By comparison, Forest received £152.5m for 2024/25, when they finished seventh. A drop of somewhere in the region of £12m, then - a fall but perhaps not as much as might be expected for finishing nine places further down the table.

Additionally, Forest can expect to pick up in the region of £25m broadcast revenue for reaching the Europa League semi-finals. That makes a total of £165m broadcast revenue from UEFA and the Premier League combined, compared to £159m for 2024/25.

O’Neill estimates match day revenue for 2025/26 will add roughly another £25m to the pot. Meanwhile, commercial revenue is likely to be upwards of the £43.6m for 2024/25, based on “European exposure and the kind of contractual gains they might have derived from being in European competition”, plus a one-year shirt sponsorship deal with Bally’s Corporation.

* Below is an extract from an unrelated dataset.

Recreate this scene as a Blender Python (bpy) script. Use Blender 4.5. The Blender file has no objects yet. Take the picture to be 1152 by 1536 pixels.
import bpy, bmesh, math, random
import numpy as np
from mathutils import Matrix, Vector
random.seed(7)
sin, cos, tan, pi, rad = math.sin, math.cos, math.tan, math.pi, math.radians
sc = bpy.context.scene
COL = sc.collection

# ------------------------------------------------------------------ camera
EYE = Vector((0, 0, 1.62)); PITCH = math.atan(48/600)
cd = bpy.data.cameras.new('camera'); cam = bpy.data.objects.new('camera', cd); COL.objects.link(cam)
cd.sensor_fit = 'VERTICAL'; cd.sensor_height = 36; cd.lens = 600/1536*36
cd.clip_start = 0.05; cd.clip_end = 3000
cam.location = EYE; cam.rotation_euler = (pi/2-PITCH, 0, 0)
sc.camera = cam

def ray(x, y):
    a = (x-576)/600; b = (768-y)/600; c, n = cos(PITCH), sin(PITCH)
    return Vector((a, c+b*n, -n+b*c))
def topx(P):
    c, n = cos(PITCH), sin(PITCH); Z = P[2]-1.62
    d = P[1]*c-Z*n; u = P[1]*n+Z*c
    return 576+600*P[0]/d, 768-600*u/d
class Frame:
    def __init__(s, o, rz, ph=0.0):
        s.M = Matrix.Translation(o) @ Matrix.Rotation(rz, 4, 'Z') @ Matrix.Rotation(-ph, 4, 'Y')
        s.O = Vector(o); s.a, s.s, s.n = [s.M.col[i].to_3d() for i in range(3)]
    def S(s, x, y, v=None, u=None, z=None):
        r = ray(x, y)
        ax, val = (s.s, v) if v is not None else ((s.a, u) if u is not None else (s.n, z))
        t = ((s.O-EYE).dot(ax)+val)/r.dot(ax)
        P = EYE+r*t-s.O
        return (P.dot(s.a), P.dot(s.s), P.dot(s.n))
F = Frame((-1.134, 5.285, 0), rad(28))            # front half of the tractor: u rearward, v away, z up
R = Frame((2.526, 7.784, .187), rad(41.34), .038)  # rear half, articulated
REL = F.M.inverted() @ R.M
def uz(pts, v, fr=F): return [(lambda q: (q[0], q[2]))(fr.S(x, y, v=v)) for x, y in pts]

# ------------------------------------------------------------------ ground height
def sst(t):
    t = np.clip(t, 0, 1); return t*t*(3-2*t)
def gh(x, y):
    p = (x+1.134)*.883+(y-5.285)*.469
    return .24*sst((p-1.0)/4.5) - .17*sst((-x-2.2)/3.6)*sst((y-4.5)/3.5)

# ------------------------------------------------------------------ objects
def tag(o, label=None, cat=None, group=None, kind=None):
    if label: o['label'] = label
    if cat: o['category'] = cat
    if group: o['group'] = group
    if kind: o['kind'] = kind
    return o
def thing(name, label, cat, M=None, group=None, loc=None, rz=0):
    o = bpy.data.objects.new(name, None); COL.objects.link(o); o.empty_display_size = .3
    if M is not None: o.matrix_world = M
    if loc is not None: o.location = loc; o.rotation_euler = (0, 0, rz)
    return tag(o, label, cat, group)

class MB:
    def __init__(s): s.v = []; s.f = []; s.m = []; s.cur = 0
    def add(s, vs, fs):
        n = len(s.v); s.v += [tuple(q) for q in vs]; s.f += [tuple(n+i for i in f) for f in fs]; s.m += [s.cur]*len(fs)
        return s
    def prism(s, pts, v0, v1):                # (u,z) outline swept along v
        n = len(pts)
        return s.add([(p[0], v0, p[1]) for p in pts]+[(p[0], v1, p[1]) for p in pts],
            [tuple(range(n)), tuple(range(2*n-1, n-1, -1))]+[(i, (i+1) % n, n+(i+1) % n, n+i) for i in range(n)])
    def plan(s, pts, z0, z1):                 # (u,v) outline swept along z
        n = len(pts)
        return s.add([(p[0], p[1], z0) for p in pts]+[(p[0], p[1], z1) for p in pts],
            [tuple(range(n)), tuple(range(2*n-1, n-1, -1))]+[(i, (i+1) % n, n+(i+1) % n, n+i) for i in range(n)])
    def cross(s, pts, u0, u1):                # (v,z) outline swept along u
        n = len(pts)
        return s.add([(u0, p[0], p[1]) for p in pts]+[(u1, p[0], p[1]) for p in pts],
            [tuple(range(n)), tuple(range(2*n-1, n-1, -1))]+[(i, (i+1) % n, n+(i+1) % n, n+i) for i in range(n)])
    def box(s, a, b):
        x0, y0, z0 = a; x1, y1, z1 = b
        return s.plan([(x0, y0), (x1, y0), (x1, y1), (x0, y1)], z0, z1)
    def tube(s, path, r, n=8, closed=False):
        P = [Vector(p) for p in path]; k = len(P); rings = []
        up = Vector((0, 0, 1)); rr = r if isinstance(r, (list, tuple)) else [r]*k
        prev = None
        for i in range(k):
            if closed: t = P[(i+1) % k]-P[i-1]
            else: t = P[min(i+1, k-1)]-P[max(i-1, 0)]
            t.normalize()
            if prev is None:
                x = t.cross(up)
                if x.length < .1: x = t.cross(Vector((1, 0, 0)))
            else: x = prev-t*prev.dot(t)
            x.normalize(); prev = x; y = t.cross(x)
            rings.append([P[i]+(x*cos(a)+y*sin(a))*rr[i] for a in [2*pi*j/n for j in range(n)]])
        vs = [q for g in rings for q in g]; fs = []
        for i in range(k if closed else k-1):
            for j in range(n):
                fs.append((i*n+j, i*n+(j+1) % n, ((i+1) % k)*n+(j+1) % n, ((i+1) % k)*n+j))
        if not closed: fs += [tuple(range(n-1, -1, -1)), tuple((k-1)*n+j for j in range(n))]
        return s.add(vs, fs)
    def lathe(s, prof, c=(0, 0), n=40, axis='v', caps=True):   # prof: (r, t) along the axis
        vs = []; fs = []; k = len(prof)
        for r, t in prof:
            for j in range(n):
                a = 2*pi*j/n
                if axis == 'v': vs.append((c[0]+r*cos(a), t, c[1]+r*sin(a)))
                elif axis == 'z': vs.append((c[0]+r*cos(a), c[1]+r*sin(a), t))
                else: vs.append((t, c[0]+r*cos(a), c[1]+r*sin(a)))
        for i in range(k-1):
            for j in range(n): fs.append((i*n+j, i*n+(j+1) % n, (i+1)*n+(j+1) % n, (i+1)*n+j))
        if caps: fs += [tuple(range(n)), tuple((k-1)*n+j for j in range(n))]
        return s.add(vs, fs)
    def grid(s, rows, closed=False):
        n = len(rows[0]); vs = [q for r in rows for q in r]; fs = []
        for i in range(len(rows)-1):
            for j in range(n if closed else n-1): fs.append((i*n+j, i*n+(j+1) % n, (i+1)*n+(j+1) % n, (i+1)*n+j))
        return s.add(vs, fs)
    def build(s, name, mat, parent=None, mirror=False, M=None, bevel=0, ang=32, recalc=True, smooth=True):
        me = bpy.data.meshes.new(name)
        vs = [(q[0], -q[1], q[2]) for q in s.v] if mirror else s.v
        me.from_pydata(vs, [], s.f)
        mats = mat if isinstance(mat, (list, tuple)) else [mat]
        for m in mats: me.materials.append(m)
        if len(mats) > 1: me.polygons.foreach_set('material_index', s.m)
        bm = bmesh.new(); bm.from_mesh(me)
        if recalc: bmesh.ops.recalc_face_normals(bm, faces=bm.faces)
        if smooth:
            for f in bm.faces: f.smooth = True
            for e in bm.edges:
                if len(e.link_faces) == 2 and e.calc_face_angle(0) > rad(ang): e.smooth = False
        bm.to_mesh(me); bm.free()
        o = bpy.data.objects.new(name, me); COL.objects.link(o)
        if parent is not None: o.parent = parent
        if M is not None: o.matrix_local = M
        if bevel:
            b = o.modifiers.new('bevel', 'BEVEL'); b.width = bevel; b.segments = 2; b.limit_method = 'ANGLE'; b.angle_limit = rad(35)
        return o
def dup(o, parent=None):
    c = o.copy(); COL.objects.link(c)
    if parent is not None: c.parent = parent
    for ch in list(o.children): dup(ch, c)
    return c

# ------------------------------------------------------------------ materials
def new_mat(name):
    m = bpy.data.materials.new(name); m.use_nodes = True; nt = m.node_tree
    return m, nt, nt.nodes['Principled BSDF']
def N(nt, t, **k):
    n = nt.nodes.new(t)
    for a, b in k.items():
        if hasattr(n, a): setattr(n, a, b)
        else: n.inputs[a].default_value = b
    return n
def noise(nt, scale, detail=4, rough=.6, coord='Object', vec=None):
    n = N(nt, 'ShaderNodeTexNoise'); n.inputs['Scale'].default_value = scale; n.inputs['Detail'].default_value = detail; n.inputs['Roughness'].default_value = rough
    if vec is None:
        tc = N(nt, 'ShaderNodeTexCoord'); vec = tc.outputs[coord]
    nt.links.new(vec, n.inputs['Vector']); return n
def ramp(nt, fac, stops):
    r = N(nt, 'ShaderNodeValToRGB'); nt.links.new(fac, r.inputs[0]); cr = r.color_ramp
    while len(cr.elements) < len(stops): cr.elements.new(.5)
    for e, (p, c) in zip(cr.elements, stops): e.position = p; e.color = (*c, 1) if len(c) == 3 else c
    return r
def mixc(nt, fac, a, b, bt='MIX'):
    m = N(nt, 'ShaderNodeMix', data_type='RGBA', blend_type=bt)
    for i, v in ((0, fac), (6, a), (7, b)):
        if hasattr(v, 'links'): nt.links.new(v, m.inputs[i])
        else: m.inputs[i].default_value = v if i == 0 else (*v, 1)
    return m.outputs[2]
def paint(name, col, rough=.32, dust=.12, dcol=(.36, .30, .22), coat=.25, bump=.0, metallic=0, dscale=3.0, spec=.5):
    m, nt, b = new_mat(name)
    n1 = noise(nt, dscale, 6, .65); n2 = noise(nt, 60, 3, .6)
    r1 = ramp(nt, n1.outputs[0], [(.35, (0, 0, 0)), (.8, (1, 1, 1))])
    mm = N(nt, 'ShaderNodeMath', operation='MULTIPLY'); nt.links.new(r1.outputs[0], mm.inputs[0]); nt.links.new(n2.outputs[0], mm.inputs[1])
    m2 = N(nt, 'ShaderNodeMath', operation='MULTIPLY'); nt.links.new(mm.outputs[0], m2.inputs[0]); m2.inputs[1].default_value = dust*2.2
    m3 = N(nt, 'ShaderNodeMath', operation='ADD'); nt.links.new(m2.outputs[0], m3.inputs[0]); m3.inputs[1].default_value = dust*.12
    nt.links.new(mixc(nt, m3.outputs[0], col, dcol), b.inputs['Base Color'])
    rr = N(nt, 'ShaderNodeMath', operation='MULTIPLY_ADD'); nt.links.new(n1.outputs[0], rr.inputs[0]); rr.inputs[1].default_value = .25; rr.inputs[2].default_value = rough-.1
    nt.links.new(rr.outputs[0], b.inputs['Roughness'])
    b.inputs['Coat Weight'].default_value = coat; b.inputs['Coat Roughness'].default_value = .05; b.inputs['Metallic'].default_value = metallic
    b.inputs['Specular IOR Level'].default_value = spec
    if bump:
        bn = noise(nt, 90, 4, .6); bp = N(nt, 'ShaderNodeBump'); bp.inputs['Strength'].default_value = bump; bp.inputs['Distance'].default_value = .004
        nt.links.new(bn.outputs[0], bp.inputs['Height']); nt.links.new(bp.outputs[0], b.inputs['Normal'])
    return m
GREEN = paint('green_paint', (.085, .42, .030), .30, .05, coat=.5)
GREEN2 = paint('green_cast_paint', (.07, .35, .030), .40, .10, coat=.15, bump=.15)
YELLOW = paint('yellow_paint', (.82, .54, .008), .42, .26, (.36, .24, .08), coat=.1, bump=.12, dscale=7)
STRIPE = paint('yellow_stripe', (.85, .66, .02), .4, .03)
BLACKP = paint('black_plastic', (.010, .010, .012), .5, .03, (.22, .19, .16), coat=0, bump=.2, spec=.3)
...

Commercially, perhaps not too much. A new sponsor will be needed to replace Bally’s due to Premier League clubs agreeing to withdraw gambling sponsorship from the front of match shirts, starting from this coming season.

The Bally’s deal was reportedly worth around £8m. O’Neill reckons there is the possibility the club could improve on that figure.

“They have been in Europe and they have been quite successful recently, and they'll be gunning for that again,” she says. “I don't see any reason why they couldn't potentially secure a non-gambling operator front of shirt sponsor for upwards of £8m.”

Reaching the Europa League semi-finals will have banked Forest around £32m, made up of £25m broadcast revenue and roughly £7m match day income. There will likely also have been commercial contractual gains from the kudos of competing on the continent and the added exposure it brings.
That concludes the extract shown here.